BRUTAL LOKAL: DIE „WILDE“ SEITE VON LOCAL FOOD
Da geht noch mehr? Aber ja – die sogenannte brutal-lokale Küche legt noch eins drauf und wagt sich in experimentelle Gebiete vor. Es ist die Verabschiedung von dem Gedanken, dass Nahrungsmittel nur auf Feldern wachsen. Beim „Foraging“ (Englisch für Nahrungssuche) dienen Wald und Wiese als Speisekammer, die „Wild Food“ – also nicht-landwirtschaftliche Produkte – bereithält. Dazu zählen endemische Pflanzen und Tiere wie etwa Wildfleisch und Wildkräuter. Den brutal-lokalen Trend bekannt gemacht haben die Vordenker der skandinavischen Küche, darunter der Däne René Redzepi mit seinem Restaurant „Noma“. Dort wird mit Tannenzapfen und Moos gekocht, es werden Bucheckern und Birkenrinde zu Mehl gemahlen oder Brennnesselblätter und Löwenzahn in den Salat gezupft. Für Transparenz sorgen Herkunftsangaben wie R50 – diese Kennzeichnung sagt aus, dass das jeweilige Produkt aus einem Umkreis von 50 Kilometern stammt.
GLOKAL LEBEN UND ESSEN: DAS BESTE AUS BEIDEN WELTEN
Wem das zu drastisch erscheint und wer nicht auf sein liebgewonnenes Curry und dergleichen verzichten will, wird bei Glocal Food fündig.

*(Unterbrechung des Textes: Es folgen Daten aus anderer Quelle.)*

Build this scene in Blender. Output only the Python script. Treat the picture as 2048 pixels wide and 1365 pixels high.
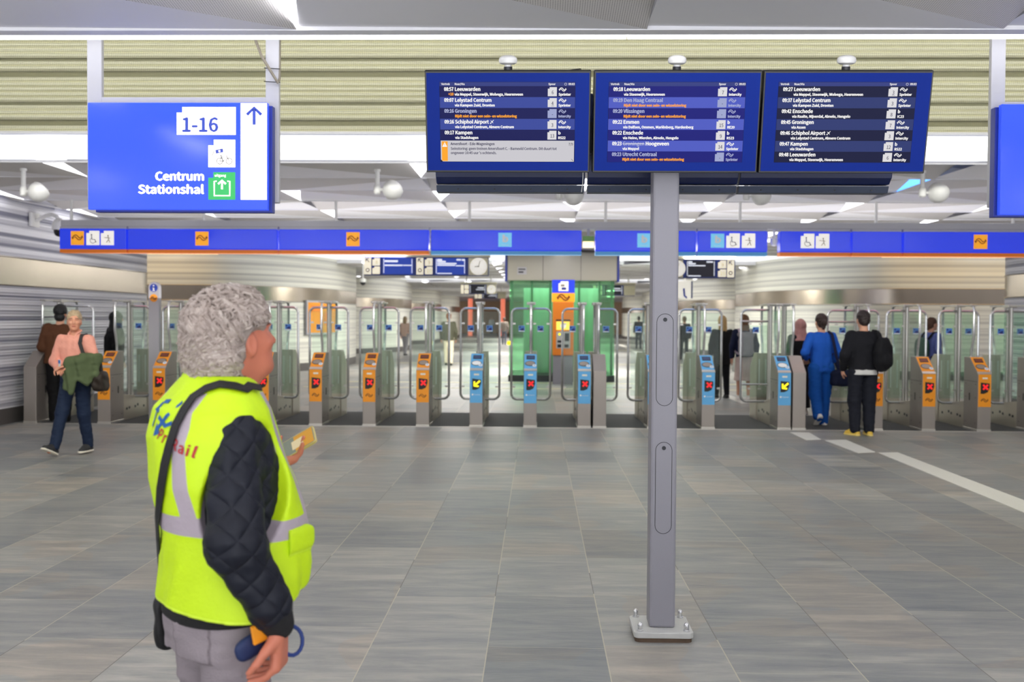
import bpy, math, random
import numpy as np
from mathutils import Vector, Matrix, Euler
from mathutils.bvhtree import BVHTree
R = math.radians
SC = bpy.context.scene
COL = SC.collection
for _o in list(bpy.data.objects):
    bpy.data.objects.remove(_o)

# ------------------------------------------------------------------ camera, world, exposure
FPX = 2000.0
CAM_H = 1.65
cam_data = bpy.data.cameras.new('camera')
cam = bpy.data.objects.new('camera', cam_data)
COL.objects.link(cam)
cam_data.sensor_width = 36.0
cam_data.lens = 36.0 * FPX / 2048.0
CAM_M = Matrix.Translation((0, 0, CAM_H)) @ Matrix.Rotation(R(1.46), 4, 'Z') @ Matrix.Rotation(R(90 - 1.32), 4, 'X') @ Matrix.Rotation(0.0062, 4, 'Z')
cam.matrix_world = CAM_M
cam_data.clip_start = 0.05
cam_data.clip_end = 400
cam_data.dof.use_dof = True
cam_data.dof.focus_distance = 4.95
cam_data.dof.aperture_fstop = 3.0
SC.camera = cam
world = bpy.data.worlds.new('world')
SC.world = world
world.use_nodes = True
_nt = world.node_tree
_bg = _nt.nodes['Background']
_bg.inputs[0].default_value = (0.93, 0.95, 1.0, 1)
# unseen surroundings: world light raised below the horizon to brighten the ceiling
_tc = _nt.nodes.new('ShaderNodeTexCoord'); _sp = _nt.nodes.new('ShaderNodeSeparateXYZ'); _mr = _nt.nodes.new('ShaderNodeMapRange')
_nt.links.new(_tc.outputs['Generated'], _sp.inputs[0]); _nt.links.new(_sp.outputs[2], _mr.inputs['Value'])
_mr.inputs['From Min'].default_value = -0.06; _mr.inputs['From Max'].default_value = 0.06
_mr.inputs['To Min'].default_value = 4.6; _mr.inputs['To Max'].default_value = 1.05
_nt.links.new(_mr.outputs[0], _bg.inputs[1])
SC.view_settings.view_transform = 'Standard'
SC.view_settings.look = 'None'
SC.view_settings.exposure = 0.0
SC.view_settings.gamma = 1.0
SC.view_settings.use_curve_mapping = False
SC.cycles.use_denoising = True
SC.cycles.max_bounces = 8
SC.cycles.transparent_max_bounces = 24
SC.cycles.sample_clamp_indirect = 6.0
E_NEAR = 15.0   # the ceiling lights over the camera
E_TRI, E_STRIP, E_FASCIA, E_COVE = 3.2, 4.0, 0.8, 1.4


def area_light(name, loc, sx, sy, watts, rot=(0, 0, 0), rgb=(1, .98, .96)):
    l = bpy.data.lights.new(name, 'AREA')
    l.shape = 'RECTANGLE'; l.size = sx; l.size_y = sy; l.energy = watts; l.color = rgb
    o = bpy.data.objects.new(name, l)
    COL.objects.link(o); o.location = loc; o.rotation_euler = rot
    return o


# unseen fill lamps added to brighten the shaft slats, the ceilings and the passage
area_light('shaft_fill', (0.5, 7.3, 4.9), 17, .5, 560, (R(93), 0, 0), (1, 1, .93))
area_light('gate_fill', (0.3, 15.97, 1.93), 15, 2.6, 200, (math.pi, 0, 0))
area_light('board_fill', (-4.5, 22.6, 3.0), 3.0, .2, 40, (math.pi, 0, 0))
area_light('board_fill', (4.6, 22.6, 3.0), 2.6, .2, 40, (math.pi, 0, 0))
for _y, _w in ((24.2, 150), (31, 900), (46, 800), (62, 800), (78, 800)):
    area_light('passage_fill', (0.3, _y, 3.36), 8, 1.5, _w, rgb=(1, .97, .9))


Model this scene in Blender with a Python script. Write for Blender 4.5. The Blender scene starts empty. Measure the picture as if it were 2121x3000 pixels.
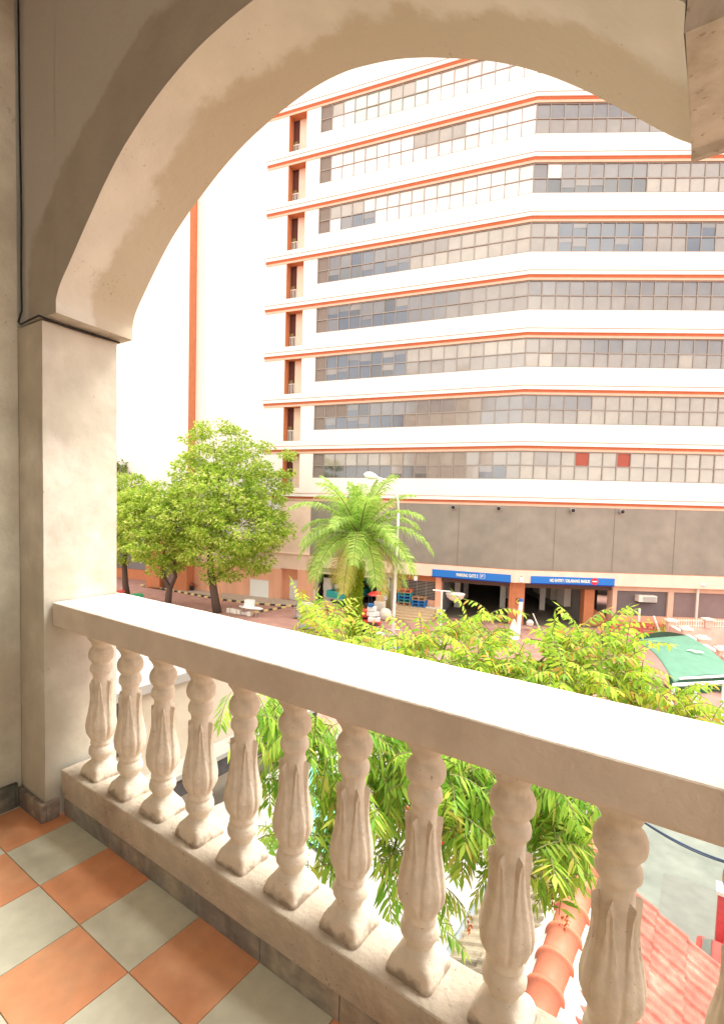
import bpy, bmesh, math, random
from mathutils import Vector, Matrix, noise
R = math.radians
random.seed(7)
SC = bpy.context.scene
COL = SC.collection

# ------------------------------------------------------------------ camera
W0, H0 = 2121.0, 3000.0
FP, CX, CY = 1513.82, 968.13, 1560.09
PITCH, ROLL, YAW = -0.058256, 0.025752, -0.634898
_f = Vector((math.sin(YAW)*math.cos(PITCH), math.cos(YAW)*math.cos(PITCH), math.sin(PITCH)))
_r0 = Vector((math.cos(YAW), -math.sin(YAW), 0.0)); _u0 = _r0.cross(_f)
_r = _r0*math.cos(ROLL)+_u0*math.sin(ROLL); _u = -_r0*math.sin(ROLL)+_u0*math.cos(ROLL)
cam = bpy.data.cameras.new('camera'); co = bpy.data.objects.new('camera', cam); COL.objects.link(co)
cam.sensor_fit = 'VERTICAL'; cam.sensor_height = 24; cam.sensor_width = 24
cam.lens = 24*FP/H0; cam.shift_x = (W0/2-CX)/H0; cam.shift_y = (CY-H0/2)/H0
cam.clip_start = 0.05; cam.clip_end = 2000
co.matrix_world = Matrix(((_r.x, _u.x, -_f.x, 0), (_r.y, _u.y, -_f.y, 0), (_r.z, _u.z, -_f.z, 0), (0, 0, 0, 1)))
SC.camera = co
def ray(x, y): return _r*((x-CX)/FP)-_u*((y-CY)/FP)+_f
def gp(x, y, z):                       # point at height z seen at full-size photo pixel x, y (camera is the origin)
    v = ray(x, y); return v*(z/v.z)
def dp(x, y, d): return ray(x, y)*d    # point at depth d

# ------------------------------------------------------------------ light
SUN_EL, SUN_AZ = R(64), R(40)
w = bpy.data.worlds.new('World'); SC.world = w; w.use_nodes = True
nt = w.node_tree; nt.nodes.clear()
N = nt.nodes.new; L = nt.links.new
sky = N('ShaderNodeTexSky'); sky.sky_type = 'NISHITA'; sky.sun_disc = False
sky.sun_elevation = SUN_EL; sky.sun_rotation = SUN_AZ; sky.dust_density = 4.0; sky.air_density = 1.0
tc = N('ShaderNodeTexCoord'); nz = N('ShaderNodeTexNoise'); nz.inputs['Scale'].default_value = 2.6; nz.inputs['Detail'].default_value = 7
nz.inputs['Roughness'].default_value = .6; nz.inputs['Distortion'].default_value = .3
mp = N('ShaderNodeMapping'); mp.inputs['Scale'].default_value = (1, 1, 2.6)
cr = N('ShaderNodeValToRGB'); cr.color_ramp.elements[0].position = .38; cr.color_ramp.elements[1].position = .62
cr.color_ramp.elements[0].color = (7.0, 7.0, 7.1, 1); cr.color_ramp.elements[1].color = (18.6, 17.5, 15.7, 1)
mx = N('ShaderNodeMix'); mx.data_type = 'RGBA'; mx.inputs[0].default_value = .82
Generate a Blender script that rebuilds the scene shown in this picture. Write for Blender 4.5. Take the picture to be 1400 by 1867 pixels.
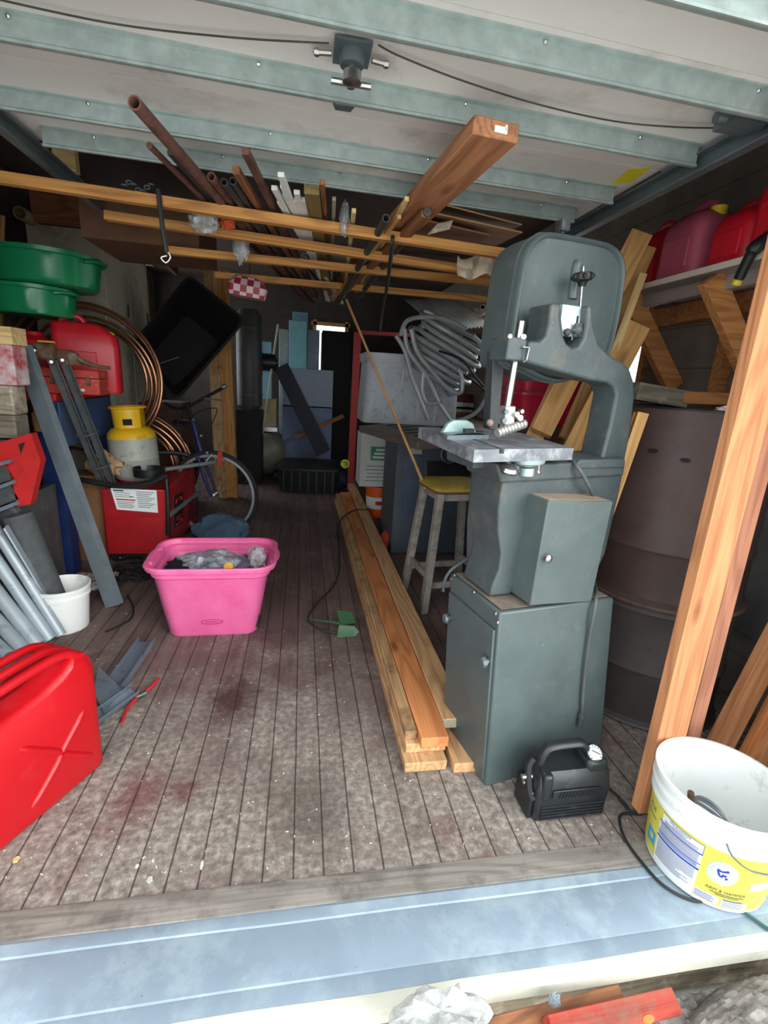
import bpy, bmesh, math, random
from mathutils import Vector as V, Matrix as M4, noise as NZ
for o in list(bpy.data.objects): bpy.data.objects.remove(o)
S = bpy.context.scene
COL = S.collection
RND = random.Random(11)
R = math.radians
# ------------------------------------------------------------------ camera
F = 880.0; HC = 1.25
YAW, PIT, ROL = R(10.13), R(15.12), R(3.59)
FW = V((math.sin(YAW)*math.cos(PIT), math.cos(YAW)*math.cos(PIT), -math.sin(PIT)))
_r = V((math.cos(YAW), -math.sin(YAW), 0)); _u = _r.cross(FW)
RT = math.cos(ROL)*_r + math.sin(ROL)*_u
UP = -math.sin(ROL)*_r + math.cos(ROL)*_u
CP = V((0, 0, HC))
cd = bpy.data.cameras.new('camera'); cam = bpy.data.objects.new('camera', cd); COL.objects.link(cam)
cd.sensor_fit = 'VERTICAL'; cd.sensor_height = 36; cd.lens = 36*F/1867; cd.clip_start = 0.02
cam.matrix_world = M4(((RT.x, UP.x, -FW.x, CP.x), (RT.y, UP.y, -FW.y, CP.y), (RT.z, UP.z, -FW.z, CP.z), (0, 0, 0, 1)))
S.camera = cam
# ------------------------------------------------------------------ daylight and exposure
S.view_settings.view_transform = 'Standard'; S.view_settings.look = 'None'
S.view_settings.gamma = 1; S.view_settings.use_curve_mapping = False
S.view_settings.exposure = 1.48
wd = bpy.data.worlds.new('overcast_sky'); S.world = wd; wd.use_nodes = True
wn = wd.node_tree; bgn = wn.nodes['Background']
bgn.inputs[0].default_value = (0.90, 0.97, 1.0, 1); bgn.inputs[1].default_value = 1.2
def area(name, loc, target, size, sizey, power, color):
    ld = bpy.data.lights.new(name, 'AREA'); ld.shape = 'RECTANGLE'; ld.size = size; ld.size_y = sizey; ld.energy = power; ld.color = color
    lo = bpy.data.objects.new(name, ld); COL.objects.link(lo); lo.location = loc
    lo.rotation_euler = (V(target)-V(loc)).to_track_quat('-Z', 'Y').to_euler()
    return lo
sd = bpy.data.lights.new('hazy_sun', 'SUN'); sd.energy = 0.95; sd.angle = R(50); sd.color = (1, .97, .92)
so = bpy.data.objects.new('hazy_sun', sd); COL.objects.link(so); so.location = (0, -3, 5)
so.rotation_euler = V((-0.55, 0.78, -0.42)).to_track_quat('-Z', 'Y').to_euler()
# ------------------------------------------------------------------ helpers
def ray(px, py): return FW + RT*((px-700)/F) - UP*((py-933.5)/F)
def at(px, py, x=None, y=None, z=None):
    d = ray(px, py)
    if x is not None: t = x/d.x
    elif y is not None: t = y/d.y
    else: t = (z-HC)/d.z
    return CP + d*t
def srgb(r, g, b):
    f = lambda c: (c/255/12.92 if c/255 <= .04045 else ((c/255+.055)/1.055)**2.4)
    return (f(r), f(g), f(b), 1)
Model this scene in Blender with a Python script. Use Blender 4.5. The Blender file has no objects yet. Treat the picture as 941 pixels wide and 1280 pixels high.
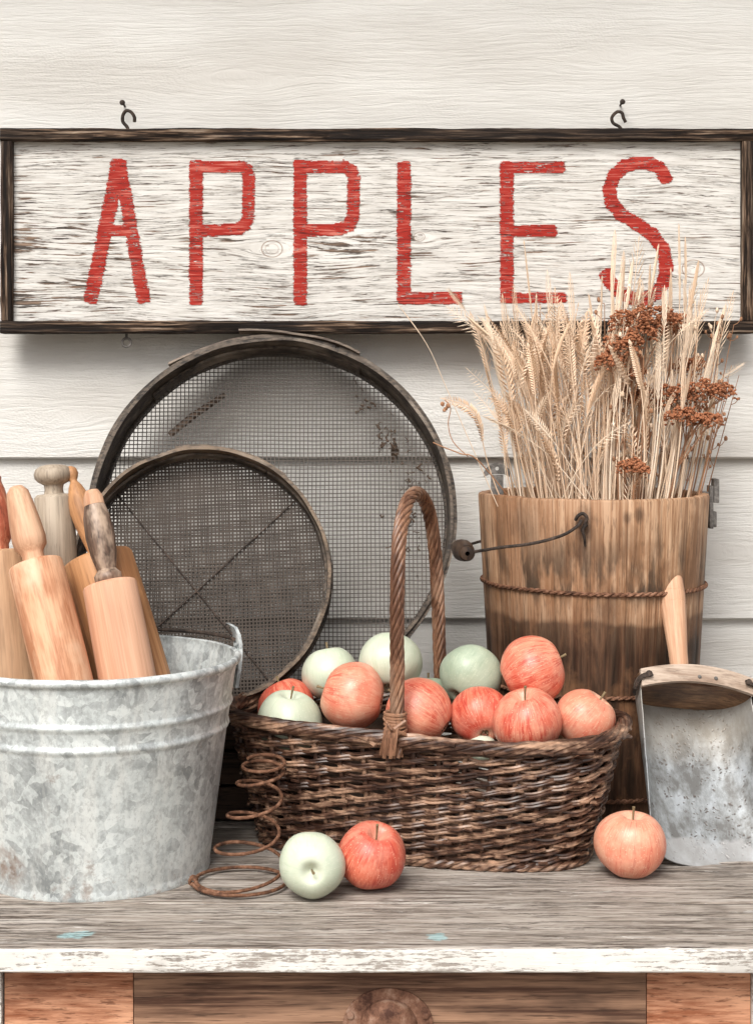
import bpy, bmesh, math, random
from mathutils import Vector, Matrix, noise as mn
R = math.radians
PI = math.pi
random.seed(7)
S = bpy.context.scene
COL = S.collection
H = 0.566            # eye height above the table top (table top is z = 0)
F = 2000.0

def P(px, py, Y):    # a point seen at photo pixel (px,py) at distance Y
    return Vector(((px-470.5)/F*Y, Y, H-(py-495.0)/F*Y))

# ------------------------------------------------------------------ objects
def tag(o, label=None, cat=None, group=None, kind=None):
    if label: o['label'] = label
    if cat: o['category'] = cat
    if group: o['group'] = group
    if kind: o['kind'] = kind
    return o

def thing(name, label, cat, loc=(0, 0, 0), rot=None, group=None):
    o = bpy.data.objects.new(name, None)
    COL.objects.link(o)
    o.empty_display_size = 0.02
    if isinstance(rot, Matrix):
        o.matrix_world = Matrix.Translation(Vector(loc)) @ rot.to_4x4()
    else:
        o.location = loc
        if rot: o.rotation_euler = rot
    return tag(o, label, cat, group)

def obj(name, bm, mat, parent=None, sharp=35, loc=None, rot=None):
    bmesh.ops.recalc_face_normals(bm, faces=bm.faces[:])
    lim = R(sharp)
    for e in bm.edges:
        if len(e.link_faces) == 2 and e.calc_face_angle(0) > lim:
            e.smooth = False
    for f in bm.faces: f.smooth = True
    me = bpy.data.meshes.new(name)
    bm.to_mesh(me); bm.free()
    me.materials.append(mat)
    o = bpy.data.objects.new(name, me)
    COL.objects.link(o)
    if parent: o.parent = parent
    if isinstance(rot, Matrix):
        o.matrix_world = Matrix.Translation(Vector(loc)) @ rot.to_4x4()
    elif loc is not None:
        o.location = loc
        if rot: o.rotation_euler = rot
    return o

def frame_z(d, up=(0, 0, 1)):      # rotation whose local z is d
    d = Vector(d).normalized()
    return d.to_track_quat('Z', 'Y').to_matrix()

# ------------------------------------------------------------------ shapes
def box(bm, x0, x1, y0, y1, z0, z1, bev=0.0, seg=2):
    v = [bm.verts.new((x, y, z)) for x in (x0, x1) for y in (y0, y1) for z in (z0, z1)]
    fs = [bm.faces.new([v[i] for i in q]) for q in
          ((0, 1, 3, 2), (4, 6, 7, 5), (0, 4, 5, 1), (2, 3, 7, 6), (0, 2, 6, 4), (1, 5, 7, 3))]
    if bev > 0:
        es = list({e for f in fs for e in f.edges})
        bmesh.ops.bevel(bm, geom=es, offset=bev, segments=seg, affect='EDGES', profile=0.6)

def rough_box(bm, x0, x1, y0, y1, z0, z1, bev, nx, amp, seed=0):
    """a box cut along x into slices whose section wanders: worn old timber"""
    prof = [(y0, z0+bev), (y0, z1-bev), (y0+bev, z1), (y1-bev, z1), (y1, z1-bev), (y1, z0+bev), (y1-bev, z0), (y0+bev, z0)]
    rings = []
    for i in range(nx+1):
        x = x0+(x1-x0)*i/nx
        r = []
        for k, (y, z) in enumerate(prof):
            n = mn.noise_vector(Vector((x*14+seed, k*3.1, seed*1.7)))*amp + mn.noise_vector(Vector((x*60+seed, k*3.1, 9)))*amp*0.5
            r.append(bm.verts.new((x, y+n.y, z+n.z)))
        rings.append(r)
    m = len(prof)
    for a, b in zip(rings, rings[1:]):
        for k in range(m):
            bm.faces.new((a[k], a[(k+1) % m], b[(k+1) % m], b[k]))
    bm.faces.new(rings[0]); bm.faces.new(rings[-1])

def tube(bm, pts, r, n=8, closed=False, cap=True, flat=1.0):
    pts = [Vector(p) for p in pts]
    m = len(pts)
    rs = r if isinstance(r, (list, tuple)) else [r]*m
    T = []
    for i in range(m):
        a = pts[(i-1) % m] if (closed or i > 0) else pts[0]
        b = pts[(i+1) % m] if (closed or i < m-1) else pts[-1]
        t = (b-a)
        T.append(t.normalized() if t.length > 1e-9 else Vector((0, 0, 1)))
    ref = Vector((0, 0, 1)) if abs(T[0].z) < 0.9 else Vector((0, 1, 0))
    u = (ref - T[0]*ref.dot(T[0])).normalized()
    rings = []
    for i in range(m):
        u = (u - T[i]*u.dot(T[i]))
        if u.length < 1e-6: u = Vector((1, 0, 0))
        u.normalize()
        w = T[i].cross(u)
        rings.append([bm.verts.new(pts[i]+(u*math.cos(2*PI*k/n)+w*flat*math.sin(2*PI*k/n))*rs[i]) for k in range(n)])
    for i in range(m if closed else m-1):
        a, b = rings[i], rings[(i+1) % m]
        if closed and i == m-1:      # align the closing ring
            best = min(range(n), key=lambda s: (b[s].co-a[0].co).length)
            b = b[best:]+b[:best]
        for k in range(n):
            bm.faces.new((a[k], a[(k+1) % n], b[(k+1) % n], b[k]))
    if not closed and cap:
        bm.faces.new(rings[0]); bm.faces.new(rings[-1])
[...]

Darunter versteht man die Fusion aus lokal-regionalen und global-internationalen Einflüssen. Die strikte Trennung wird aufgehoben und die vermeintlichen Gegensätze werden zusammengeführt. Und damit kommen wir im Prinzip wieder in unser aller Küche an, wo wir längst Exoten wie Süßkartoffel und Co. in unsere altbekannten Gerichte wie Aufläufe und Eintöpfe integrieren. „Think globally, act locally“ – diese Lebenseinstellung ist insgeheim eben längst auch hinter dem Herd angekommen.
5 TIPPS FÜR MEHR LOCAL FOOD AM SPEISEPLAN
- Besuchen Sie nach Möglichkeit Bauernmärkte oder kaufen Sie direkt beim Erzeuger „ab Hof“.
- Viele Bioläden setzen auf Kooperationen mit regionalen bzw. lokalen Herstellern.
- Treten Sie einer Foodcoop, also einer selbstorganisierten Einkaufsgemeinschaft von Privatpersonen, bei. Solche Lebensmittelkooperationen sind in allen größeren Städten zu finden.
- Informieren Sie sich, welches Obst und Gemüse Saison hat, und suchen Sie passende Rezepte aus.
- Achten Sie auch bei der Auswahl von Restaurants auf authentische Regionalität.